Get to Know the Ocean State’s Olympians
With the Summer Olympics in full swing, we look at Rhody athletes who have gone for the gold.

Saunderstown resident Elizabeth Beisel is the only Rhode Islander to have represented Team USA in three Olympic games. Photography by Mike Lewis/Courtesy of Elizabeth Beisel.
With Paris hosting its first Summer Olympics in a century, Rhode Island’s ties to the five-ring festival come to mind.
In 1924, Newport-born swimmer/diver Aileen Riggin became the state’s first two-time Olympian, coming off a gold medal from the 1920 springboard event in Antwerp, Belgium. Upon claiming a springboard silver plus 100-meter backstroke bronze, she became Rhody’s first multimedalist.
The state’s most recent Summer Olympian has her own distinction: Saunderstown swimmer Elizabeth Beisel is the only Rhode Islander to have represented Team USA in three Olympic Games (2008, 2012, 2016). Medal-wise, she peaked on her second go-round in London, winning silver in the 400-meter individual medley and bronze in the 200-meter backstroke.
Besides other notables like trailblazing Narragansett Tribe athlete Tarzan Brown — who qualified for the 1936 marathon — the state has sent fifteen medalists to the Summer Olympics or Paralympics. The first — Providence cyclist Eddie Root — had one first-place, one second-place and four third-place finishes in non-medal events at 1904’s St. Louis Games.
In 1912, two other Providence products became the first locally born Olympians to receive customary hardware: Brown University-educated runner Norm Taber won 3,000-meter team gold and 1,500-meter individual bronze while cyclist Al Loftes helped his team to road-race bronze.
After that, Rhody had a quiet quarter-century until two locals competed for medals in different sports at 1948’s London Games. Providence native Bob Bennett won a hammer throw bronze while Bristol-born British rower Jack Wilson helped the host country to coxless-pairs gold.
At the next Olympiad in Helsinki, Finland, in 1952, Janet Moreau — a record-smashing swimmer at Pawtucket’s Tolman High School — transferred her prowess to the track and won gold in the 4×100-meter relay.

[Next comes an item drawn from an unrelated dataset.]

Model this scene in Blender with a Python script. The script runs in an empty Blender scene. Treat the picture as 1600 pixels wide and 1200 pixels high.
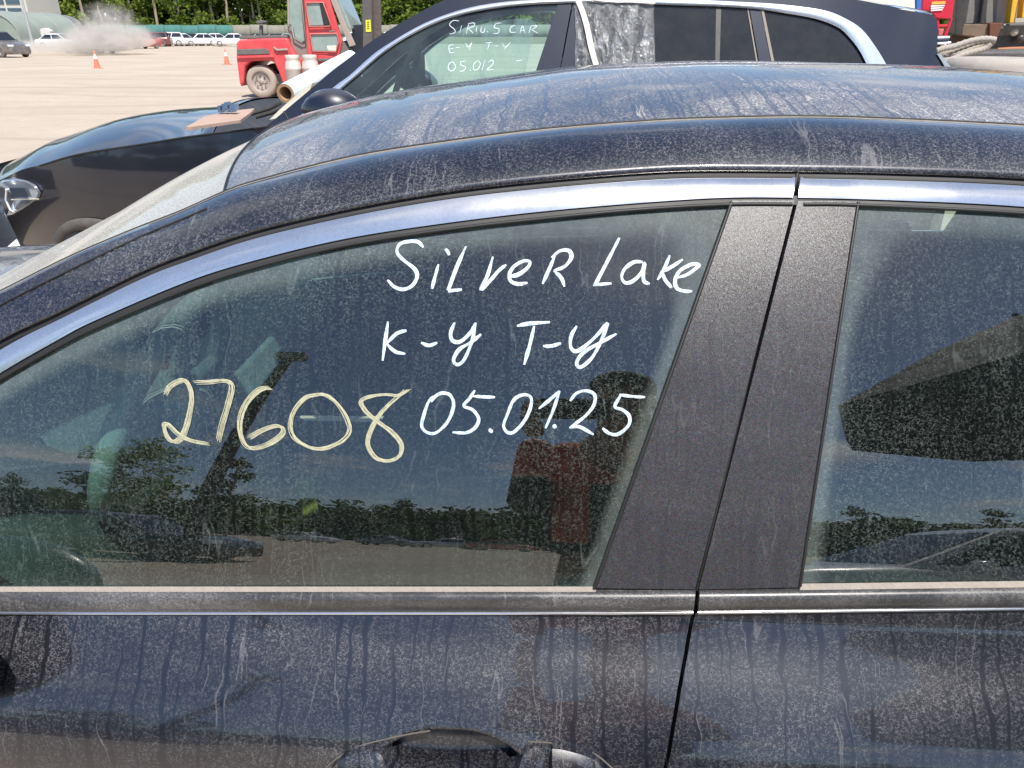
import bpy, bmesh, math, random
import numpy as np
from mathutils import Vector, Matrix, noise as mnoise
R = math.radians
random.seed(7)
S = bpy.context.scene

# ---------------------------------------------------------------- camera
CAM_H, PITCH, YAW, FPX = 1.55, R(25.25), R(3.0), 1164.0
cd = bpy.data.cameras.new('camera'); cam = bpy.data.objects.new('camera', cd); S.collection.objects.link(cam)
cd.sensor_width = 36; cd.lens = 36 * FPX / 1600; cd.clip_start = 0.02; cd.clip_end = 6000
cam.location = (0, 0, CAM_H); cam.rotation_euler = (R(90) - PITCH, 0, YAW)
S.camera = cam
FW = Vector((-math.sin(YAW) * math.cos(PITCH), math.cos(YAW) * math.cos(PITCH), -math.sin(PITCH)))
RT = Vector((math.cos(YAW), math.sin(YAW), 0)); UP = RT.cross(FW)

# ---------------------------------------------------------------- world, sun, exposure
SUN_DIR = Vector((0.2, -0.458, 0.866)).normalized()
W = bpy.data.worlds.new('World'); S.world = W; W.use_nodes = True
nt = W.node_tree; bg = nt.nodes['Background']
sky = nt.nodes.new('ShaderNodeTexSky'); sky.sky_type = 'NISHITA'; sky.sun_disc = False
sky.sun_elevation = math.asin(SUN_DIR.z); sky.sun_rotation = math.atan2(SUN_DIR.x, SUN_DIR.y)
sky.air_density = 1.0; sky.dust_density = 0.5; sky.ozone_density = 4.0
tcw = nt.nodes.new('ShaderNodeTexCoord'); sp = nt.nodes.new('ShaderNodeSeparateXYZ'); nt.links.new(tcw.outputs['Generated'], sp.inputs[0])
def wmath(op, a, b=None, clamp=False):
    n = nt.nodes.new('ShaderNodeMath'); n.operation = op; n.use_clamp = clamp
    for i, v in enumerate((a, b)):
        if v is None: continue
        if isinstance(v, (int, float)): n.inputs[i].default_value = v
        else: nt.links.new(v, n.inputs[i])
    return n.outputs[0]
zc = wmath('ADD', wmath('MAXIMUM', sp.outputs[2], 0.0), 0.14)
cx = nt.nodes.new('ShaderNodeCombineXYZ')
nt.links.new(wmath('DIVIDE', sp.outputs[0], zc), cx.inputs[0]); nt.links.new(wmath('DIVIDE', sp.outputs[1], zc), cx.inputs[1])
cn = nt.nodes.new('ShaderNodeTexNoise'); cn.inputs['Scale'].default_value = 1.3; cn.inputs['Detail'].default_value = 8; cn.inputs['Roughness'].default_value = 0.55
nt.links.new(cx.outputs[0], cn.inputs['Vector'])
cm = wmath('MULTIPLY', wmath('SUBTRACT', cn.outputs['Fac'], 0.535, True), 6.0, True)
mixc = nt.nodes.new('ShaderNodeMix'); mixc.data_type = 'RGBA'
nt.links.new(wmath('MULTIPLY', cm, 0.75), mixc.inputs[0]); nt.links.new(sky.outputs[0], mixc.inputs[6]); mixc.inputs[7].default_value = (9.5, 9.3, 9.0, 1)
nt.links.new(mixc.outputs[2], bg.inputs[0]); bg.inputs[1].default_value = 0.13
sl = bpy.data.lights.new('sun', 'SUN'); sl.energy = 4.4; sl.angle = R(0.55); sl.color = (1.0, 0.95, 0.88)
so = bpy.data.objects.new('sun', sl); S.collection.objects.link(so)
so.rotation_euler = SUN_DIR.to_track_quat('Z', 'Y').to_euler(); so.location = SUN_DIR * 50
S.view_settings.view_transform = 'Standard'; S.view_settings.look = 'None'; S.view_settings.gamma = 1
S.view_settings.use_curve_mapping = False; S.view_settings.exposure = 0.55
S.cycles.max_bounces = 10; S.cycles.transparent_max_bounces = 16; S.cycles.volume_bounces = 1
S.cycles.sample_clamp_indirect = 6.0

# ---------------------------------------------------------------- pixel rays (photograph is 1600 x 1200)
def ray(px, py): return FW * FPX + RT * (px - 800) + UP * (600 - py)
C0 = Vector((0, 0, CAM_H))
def at_y(px, py, y): d = ray(px, py); return C0 + d * (y / d.y)
def at_z(px, py, z=0): d = ray(px, py); return C0 + d * ((z - CAM_H) / d.z)

# ---------------------------------------------------------------- helpers: objects
def tag(o, label=None, cat=None, group=None, kind=None):
    if label: o['label'] = label
    if cat: o['category'] = cat
    if group: o['group'] = group
    if kind: o['kind'] = kind
    return o
def empty(name, loc=(0, 0, 0), rz=0, label=None, cat=None, group=None):
    o = bpy.data.objects.new(name, None); S.collection.objects.link(o); o.location = loc; o.rotation_euler = (0, 0, rz)
    o.empty_display_size = 0.2
    return tag(o, label, cat, group)
def copy_tree(o, parent=None):
    c = o.copy(); S.collection.objects.link(c); c.parent = parent
    for ch in [x for x in S.collection.objects if x.parent == o]: copy_tree(ch, c)
    return c
class MB:
    def __init__(s): s.v = []; s.f = []; s.sm = []
    def add(s, vs, fs, smooth=False):
        b = len(s.v); s.v += [tuple(v) for v in vs]; s.f += [tuple(b + i for i in f) for f in fs]; s.sm += [smooth] * len(fs); return s
    def box(s, c, d, M=None):
        hx, hy, hz = d[0] / 2, d[1] / 2, d[2] / 2
        vs = [Vector((x, y, z)) for x in (-hx, hx) for y in (-hy, hy) for z in (-hz, hz)]
        if M: vs = [M @ v for v in vs]
        c = Vector(c); vs = [v + c for v in vs]
        return s.add(vs, [(0, 1, 3, 2), (4, 6, 7, 5), (0, 4, 5, 1), (2, 3, 7, 6), (0, 2, 6, 4), (1, 5, 7, 3)])
    def prism(s, pts, off):
        """closed polygon pts (3-D) extruded by vector off"""
        n = len(pts); off = Vector(off); a = [Vector(p) for p in pts]; b = [p + off for p in a]
        fs = [tuple(range(n)), tuple(reversed(range(n, 2 * n)))] + [(i, i + n, (i + 1) % n + n, (i + 1) % n) for i in range(n)]
        return s.add(a + b, fs)
    def grid(s, rows, smooth=True, close=False):
        m = len(rows[0]); vs = [p for r in rows for p in r]; fs = []
        for i in range(len(rows) - 1):
            for j in range(m if close else m - 1):
                k = (j + 1) % m; fs.append((i * m + j, i * m + k, (i + 1) * m + k, (i + 1) * m + j))
        return s.add(vs, fs, smooth)
    def tube(s, path, r, n=8, cap=True, smooth=True):
        path = [Vector(p) for p in path]; rows = []; ref = None
        for i, p in enumerate(path):
            t = (path[min(i + 1, len(path) - 1)] - path[max(i - 1, 0)]).normalized()
            if ref is None: ref = Vector((0, 0, 1)) if abs(t.z) < 0.9 else Vector((1, 0, 0))
            u = t.cross(ref).normalized(); w = u.cross(t).normalized(); ref = w
            rr = r[i] if isinstance(r, (list, tuple)) else r
            rows.append([p + u * (rr * math.cos(a)) + w * (rr * math.sin(a)) for a in [2 * math.pi * k / n for k in range(n)]])
        s.grid(rows, smooth, True)
        if cap: s.add(rows[0], [tuple(range(n))]); s.add(rows[-1], [tuple(reversed(range(n)))])
        return s
    def lathe(s, prof, c, axis='z', n=20, smooth=True):
        rows = []; c = Vector(c)
        for r, h in prof:
            row = []
            for k in range(n):
                a = 2 * math.pi * k / n; x, y = r * math.cos(a), r * math.sin(a)
                row.append(c + (Vector((x, y, h)) if axis == 'z' else Vector((x, h, y)) if axis == 'y' else Vector((h, x, y))))
            rows.append(row)
        return s.grid(rows, smooth, True)
    def ball(s, c, r, n=12, m=8):
        r = r if isinstance(r, (tuple, list)) else (r, r, r)
        rows = [[Vector(c) + Vector((r[0] * math.sin(t) * math.cos(p), r[1] * math.sin(t) * math.sin(p), r[2] * math.cos(t))) for p in [2 * math.pi * k / n for k in range(n)]] for t in [math.pi * (0.001 + 0.998 * i / m) for i in range(m + 1)]]
        return s.grid(rows, True, True)
    def build(s, name, mat=None, parent=None, bevel=0, world=False, seg=2, recalc=True):
        me = bpy.data.meshes.new(name); me.from_pydata(s.v, [], s.f); me.polygons.foreach_set('use_smooth', s.sm); me.update()
        if recalc:
            bm = bmesh.new(); bm.from_mesh(me); bmesh.ops.recalc_face_normals(bm, faces=bm.faces); bm.to_mesh(me); bm.free()
        o = bpy.data.objects.new(name, me); S.collection.objects.link(o)
        if mat: me.materials.append(mat)
        if parent:
            o.parent = parent
            if world:      # vertices were given in world coordinates
                m = parent
                T = Matrix.Identity(4)
                while m: T = m.matrix_basis @ T; m = m.parent
                me.transform(T.inverted())
        if bevel:
            b = o.modifiers.new('bevel', 'BEVEL'); b.width = bevel; b.segments = seg; b.limit_method = 'ANGLE'; b.angle_limit = R(40); b.harden_normals = False
        return o
def catmull(pts, sub=6, closed=False):
    P = [Vector(p) for p in pts]; n = len(P); out = []
    rng = range(n if closed else n - 1)
    for i in rng:
        a, b, c, d = (P[(i - 1) % n] if closed or i > 0 else P[0] * 2 - P[1]), P[i], P[(i + 1) % n], (P[(i + 2) % n] if closed or i + 2 < n else P[-1] * 2 - P[-2])
        for k in range(sub):
            t = k / sub; out.append(0.5 * ((2 * b) + (c - a) * t + (2 * a - 5 * b + 4 * c - d) * t * t + (3 * b - a - 3 * c + d) * t ** 3))
    if not closed: out.append(P[-1])
    return out
class Line:
    """y as a smooth function of x through given pixel points"""
    def __init__(s, pts):
        c = catmull([(a, b, 0) for a, b in pts], 8); s.x = [p.x for p in c]; s.y = [p.y for p in c]
    def __call__(s, x): return float(np.interp(x, s.x, s.y))
    def cut(s, x0, x1, n): return [(x0 + (x1 - x0) * i / (n - 1), s(x0 + (x1 - x0) * i / (n - 1))) for i in range(n)]
def smooth(x, a, b):
    t = max(0.0, min(1.0, (x - a) / (b - a))); return t * t * (3 - 2 * t)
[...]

Back in the pool, Newport’s John Parker played on his second United States water polo team in 1972, boosting them to bronze.
America’s opposite coast proved most fertile for Ocean Staters in 1984’s Los Angeles Games. There, Providence-born rowers Charlie Clapp III and Harriet “Holly” Metcalf helped their teams to silver and gold, respectively, while Newport’s Scott Steele was a silver-medal Windglider.
Two other Newport natives, Carol Lavell and Michael Poulin, made up half of the four-player, mixed-gender U.S. equestrian team that garnered bronze at Barcelona in 1992.
Besides Beisel, no locals have medaled in the Summer Olympics since Barcelona. But North Kingstown adaptive rower Allie Reilly won silver with the mixed coxed team at the 2020 Tokyo Paralympics.